Diese Entscheidung enthält keinen zur Veröffentlichung bestimmten Leitsatz.

Instanzenzug: TDiG Nord, TDG N 8 BLa 2/09 vom TDiG Nord, TDG N 8 GL 43/09 vom Veröffentlichungen: Amtliche Sammlung: nein; Fachpresse: nein

Gründe

Die zulässige Beschwerde ist unbegründet. Der Sache kommt die von der Beschwerde geltend gemachte grundsätzliche Bedeutung (§ 22a Abs. 2 Nr. 1 WBO) nicht zu.

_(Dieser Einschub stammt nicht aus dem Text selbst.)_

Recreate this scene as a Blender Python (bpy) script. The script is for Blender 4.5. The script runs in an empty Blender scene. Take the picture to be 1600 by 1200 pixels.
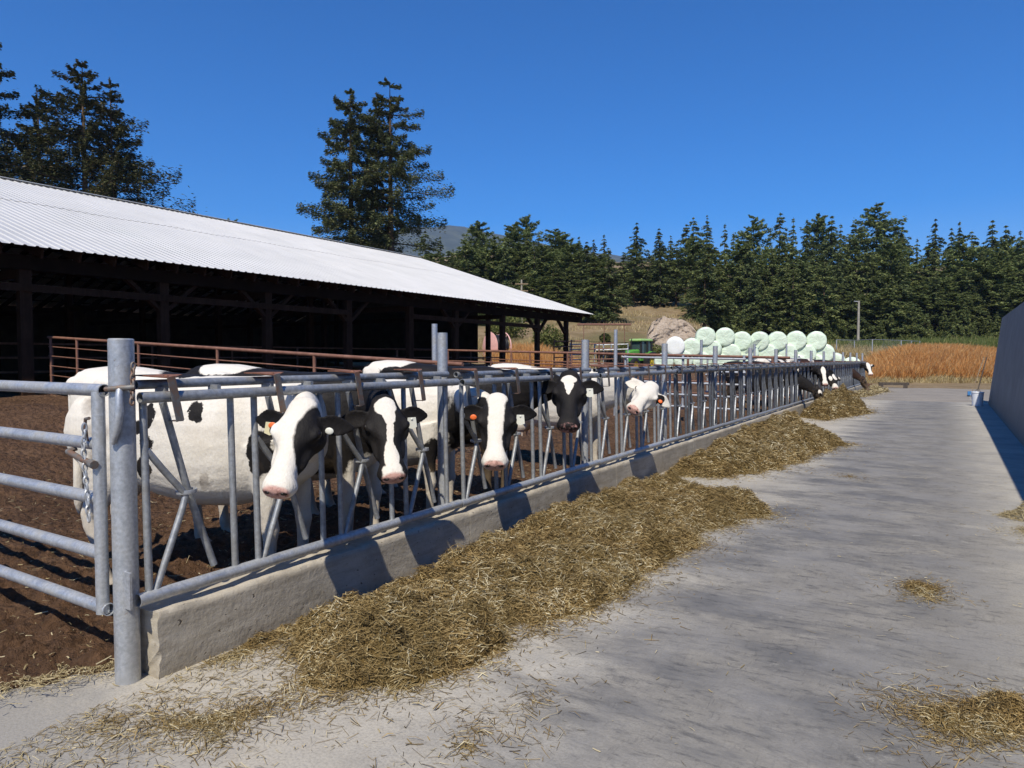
import bpy, bmesh, math, random
import numpy as np
from mathutils import Vector, Matrix, Euler
random.seed(7); rng = np.random.default_rng(7)
SC = bpy.context.scene
COL = SC.collection
PI = math.pi

# ------------------------------------------------------------------ camera, sky, sun, exposure
FPX = 1080.0; CAMH = 1.6
YAW = math.atan(674/math.hypot(FPX, 42)); PITCH = math.atan(42/FPX)
cam = bpy.data.cameras.new('camera'); cam.sensor_width = 36; cam.lens = FPX/1600*36
cam.clip_start = 0.05; cam.clip_end = 9000
camo = bpy.data.objects.new('camera', cam); COL.objects.link(camo)
camo.location = (0, 0, CAMH); camo.rotation_euler = (PI/2-PITCH, 0, YAW)
SC.camera = camo
SUN_TO = Vector((0.25, -0.75, 1.0)).normalized()
ELEV = math.asin(SUN_TO.z)
W = bpy.data.worlds.new('World'); SC.world = W; W.use_nodes = True
wn = W.node_tree.nodes; bgn = wn['Background']
sky = wn.new('ShaderNodeTexSky'); sky.sky_type = 'NISHITA'; sky.sun_disc = False
sky.sun_elevation = ELEV; sky.sun_rotation = math.atan2(SUN_TO.x, SUN_TO.y)
sky.altitude = 1500; sky.air_density = 0.95; sky.dust_density = 0.05; sky.ozone_density = 4.0
hsv = wn.new('ShaderNodeHueSaturation'); hsv.inputs['Hue'].default_value = .508; hsv.inputs['Saturation'].default_value = 1.50; hsv.inputs['Value'].default_value = 1.44
W.node_tree.links.new(sky.outputs[0], hsv.inputs['Color']); W.node_tree.links.new(hsv.outputs[0], bgn.inputs[0]); bgn.inputs[1].default_value = 0.10
sl = bpy.data.lights.new('sun', 'SUN'); sl.energy = 5.0; sl.angle = math.radians(0.53); sl.color = (1, .92, .77)
so = bpy.data.objects.new('sun', sl); COL.objects.link(so)
so.rotation_euler = SUN_TO.to_track_quat('Z', 'Y').to_euler(); so.location = (5, -10, 20)
SC.view_settings.view_transform = 'Standard'; SC.view_settings.look = 'None'
SC.view_settings.exposure = 0.16; SC.view_settings.gamma = 1.0
SC.render.engine = 'CYCLES'
SC.cycles.max_bounces = 5; SC.cycles.diffuse_bounces = 2; SC.cycles.glossy_bounces = 3
SC.cycles.transparent_max_bounces = 8; SC.cycles.use_denoising = True

# ------------------------------------------------------------------ measuring: the photo's sight lines in metres
_F0 = np.array([-math.sin(YAW), math.cos(YAW), 0]); _R = np.array([math.cos(YAW), math.sin(YAW), 0]); _Z = np.array([0, 0, 1.])
_F = _F0*math.cos(PITCH)-_Z*math.sin(PITCH); _U = _F0*math.sin(PITCH)+_Z*math.cos(PITCH); _C = np.array([0, 0, CAMH])
def ray(u, v): return _F+_R*(u-800)/FPX+_U*(600-v)/FPX
def at_x(u, v, x): d = ray(u, v); return Vector(_C+d*(x/d[0]))
def at_y(u, v, y): d = ray(u, v); return Vector(_C+d*(y/d[1]))
def at_d(u, v, D): return Vector(_C+ray(u, v)*D)
def at_z(u, v, z=0.): d = ray(u, v); return Vector(_C+d*((z-CAMH)/d[2]))

# ------------------------------------------------------------------ object helpers
def tag(o, label=None, cat=None, group=None, kind=None):
    if label: o['label'] = label
    if cat: o['category'] = cat
    if group: o['group'] = group
    if kind: o['kind'] = kind
    return o
def thing(name, loc=(0, 0, 0), rz=0, label=None, cat=None, group=None):
    o = bpy.data.objects.new(name, None); o.empty_display_size = .1; COL.objects.link(o)
    o.location = loc; o.rotation_euler = (0, 0, rz)
    return tag(o, label, cat, group)
def link(name, me, m=None, parent=None, loc=None):
    o = bpy.data.objects.new(name, me); COL.objects.link(o)
    if m is not None and not me.materials: me.materials.append(m)
    if parent is not None: o.parent = parent
    if loc is not None: o.location = loc
    return o
def np_mesh(name, V, Q, smooth=False, uv=None):
    """mesh from an (n,3) array and an (m,k) face array"""
    V = np.asarray(V, np.float32); Q = np.asarray(Q, np.int32); k = Q.shape[1]
    me = bpy.data.meshes.new(name)
    me.vertices.add(len(V)); me.vertices.foreach_set('co', V.ravel())
    me.loops.add(Q.size); me.loops.foreach_set('vertex_index', Q.ravel())
    me.polygons.add(len(Q)); me.polygons.foreach_set('loop_start', np.arange(0, Q.size, k, dtype=np.int32))
    me.polygons.foreach_set('use_smooth', np.full(len(Q), smooth, bool))
    me.update(calc_edges=True); me.validate()
    return me
def copy_tree(o, parent=None):
    c = o.copy(); COL.objects.link(c)
    if parent is not None: c.parent = parent
    for ch in o.children: copy_tree(ch, c)
    return c
class MB:
    """collects rings, tubes, boxes and becomes one mesh object"""
    def __init__(s): s.v = []; s.f = []
    def rings(s, rs, cap=True, closed=False):
        n = len(rs[0]); b = len(s.v)
        for r in rs: s.v.extend([tuple(p) for p in r])
        m = len(rs)
        for i in range(m if closed else m-1):
            i2 = (i+1) % m
            for j in range(n):
                j2 = (j+1) % n
                s.f.append((b+i*n+j, b+i*n+j2, b+i2*n+j2, b+i2*n+j))
        if cap and not closed:
            s.f.append(tuple(b+j for j in reversed(range(n)))); s.f.append(tuple(b+(m-1)*n+j for j in range(n)))
        return s
    def tube(s, pts, r, n=10, cap=True, closed=False, flat=None):
        pts = [Vector(p) for p in pts]; m = len(pts)
        rad = r if isinstance(r, (list, tuple)) else [r]*m
        rs = []; up = None
        for i, p in enumerate(pts):
            if closed: t = pts[(i+1) % m]-pts[i-1]
            else: t = pts[min(i+1, m-1)]-pts[max(i-1, 0)]
            t.normalize()
            if up is None:
                up = Vector((0, 0, 1)) if abs(t.z) < .9 else Vector((1, 0, 0))
            a = t.cross(up)
            if a.length < 1e-5: a = t.cross(Vector((0, 1, 0)))
            a.normalize(); b = a.cross(t).normalized(); up = b
            ra = rad[i]
            rx, ry = ra if isinstance(ra, (list, tuple)) else (ra, ra)
            rs.append([p+a*(rx*math.cos(2*PI*k/n))+b*(ry*math.sin(2*PI*k/n)) for k in range(n)])
        return s.rings(rs, cap, closed)
    def pipe(s, p0, p1, r, n=12, wall=.004):
        """open-ended hollow pipe"""
        p0 = Vector(p0); p1 = Vector(p1); t = (p1-p0).normalized()
        up = Vector((0, 0, 1)) if abs(t.z) < .9 else Vector((1, 0, 0))
        a = t.cross(up).normalized(); b = a.cross(t)
        def ring(p, rr): return [p+a*(rr*math.cos(2*PI*k/n))+b*(rr*math.sin(2*PI*k/n)) for k in range(n)]
        e = min(.12, (p1-p0).length*.3)
        return s.rings([ring(p0+t*e, r-wall), ring(p0, r-wall), ring(p0, r), ring(p1, r), ring(p1, r-wall), ring(p1-t*e, r-wall)])
    def box(s, c, size, M=None, bev=0):
        c = Vector(c); h = [x/2 for x in size]; b = len(s.v)
        for dz in (-1, 1):
            for dx, dy in ((-1, -1), (1, -1), (1, 1), (-1, 1)):
                p = Vector((dx*h[0], dy*h[1], dz*h[2]))
                if M is not None: p = M @ p
                s.v.append(tuple(c+p))
        for q in ((3, 2, 1, 0), (4, 5, 6, 7), (0, 1, 5, 4), (1, 2, 6, 5), (2, 3, 7, 6), (3, 0, 4, 7)):
            s.f.append(tuple(b+i for i in q))
        return s
    def beam(s, p0, p1, w, h, up=(0, 0, 1)):
        p0 = Vector(p0); p1 = Vector(p1); t = (p1-p0); L = t.length; t.normalize()
        up = Vector(up)
        if abs(t.dot(up)) > .98: up = Vector((0, 1, 0))
        y = up.cross(t).normalized(); z = t.cross(y)
        M = Matrix((t, y, z)).transposed()
        return s.box((p0+p1)/2, (L, w, h), M)
    def ell(s, c, r, n=12, m=8, M=None):
        c = Vector(c); rs = []
        for i in range(m+1):
            th = PI*(i+.02)/(m+.04); q = []
            for k in range(n):
                p = Vector((r[0]*math.sin(th)*math.cos(2*PI*k/n), r[1]*math.sin(th)*math.sin(2*PI*k/n), -r[2]*math.cos(th)))
                if M is not None: p = M @ p
                q.append(c+p)
            rs.append(q)
        return s.rings(rs)
    def mesh(s, name, smooth=40):
        me = bpy.data.meshes.new(name); me.from_pydata(s.v, [], s.f); me.update()
        bm = bmesh.new(); bm.from_mesh(me); bmesh.ops.recalc_face_normals(bm, faces=bm.faces[:]); bm.to_mesh(me); bm.free()
        if smooth:
            me.polygons.foreach_set('use_smooth', [True]*len(me.polygons)); me.set_sharp_from_angle(angle=math.radians(smooth))
        return me
    def build(s, name, m, parent=None, smooth=40, bevel=0):
        o = link(name, s.mesh(name, smooth), m, parent)
        if bevel:
            b = o.modifiers.new('bevel', 'BEVEL'); b.width = bevel; b.segments = 2; b.limit_method = 'ANGLE'
        return o

# ------------------------------------------------------------------ noise for geometry
def vnoise(x, y, seed=0):
    x = np.asarray(x, float); y = np.asarray(y, float)
    xi = np.floor(x).astype(np.int64); yi = np.floor(y).astype(np.int64); fx = x-xi; fy = y-yi
    def h(a, b):
        n = (a*374761393+b*668265263+seed*1442695041) & 0x7fffffff
        n = ((n ^ (n >> 13))*1274126177) & 0x7fffffff
        return ((n ^ (n >> 16)) & 0xffff)/65535.
    sx = fx*fx*(3-2*fx); sy = fy*fy*(3-2*fy)
    return (h(xi, yi)*(1-sx)+h(xi+1, yi)*sx)*(1-sy)+(h(xi, yi+1)*(1-sx)+h(xi+1, yi+1)*sx)*sy
def fbm(x, y, o=4, seed=0):
    s = 0; a = .5
    for i in range(o): s = s+a*(vnoise(x*2**i, y*2**i, seed+i*17)-.5); a *= .5
    return s
def sstep(a, b, x):
    t = np.clip((np.asarray(x, float)-a)/(b-a), 0, 1); return t*t*(3-2*t)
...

Nach der ständigen Rechtsprechung der Revisionssenate des Bundesverwaltungsgerichts ist eine Rechtssache nur dann grundsätzlich bedeutsam im Sinne des § 132 Abs. 2 Nr. 1 VwGO, wenn in dem angestrebten Revisionsverfahren die Klärung einer bisher höchstrichterlich ungeklärten, in ihrer Bedeutung über den der Beschwerde zugrunde liegenden Einzelfall hinausgehenden klärungsbedürftigen Rechtsfrage des revisiblen Rechts zu erwarten ist. In der Beschwerdebegründung muss daher dargelegt (§ 133 Abs. 3 Satz 3 VwGO), d.h. näher ausgeführt werden (stRspr; vgl. u.a. BVerwG 8 B 78.61 - BVerwGE 13, 90 <91 f.> = Buchholz 310 § 132 VwGO Nr. 18 S. 21 f.), dass und inwieweit eine bestimmte Rechtsfrage des Bundesrechts im allgemeinen Interesse klärungsbedürftig und warum ihre Klärung im beabsichtigten Revisionsverfahren zu erwarten ist (vgl. auch BVerwG 6 BN 2.07 - Buchholz 402.41 Allgemeines Polizeirecht Nr. 85 Rn 14). Dies gilt nach der Rechtsprechung der beiden Wehrdienstsenate auch für die § 132 Abs. 2 Nr. 1 und § 133 Abs. 3 Satz 3 VwGO nachgebildeten (vgl. dazu BTDrucks 16/7955 S. 36 zu Nr. 18) Regelungen des § 22a Abs. 2 Nr. 1 WBO und des § 22b Abs. 2 Satz 2 WBO (vgl. Beschlüsse vom - BVerwG 1 WNB 1.09 - <zur Veröffentlichung in Buchholz vorgesehen>, vom - BVerwG 1 WNB 4.09 -, vom - BVerwG 2 WNB 1.09 -, vom - BVerwG 2 WNB 3.09 - und vom - BVerwG 2 WNB 2.09 -).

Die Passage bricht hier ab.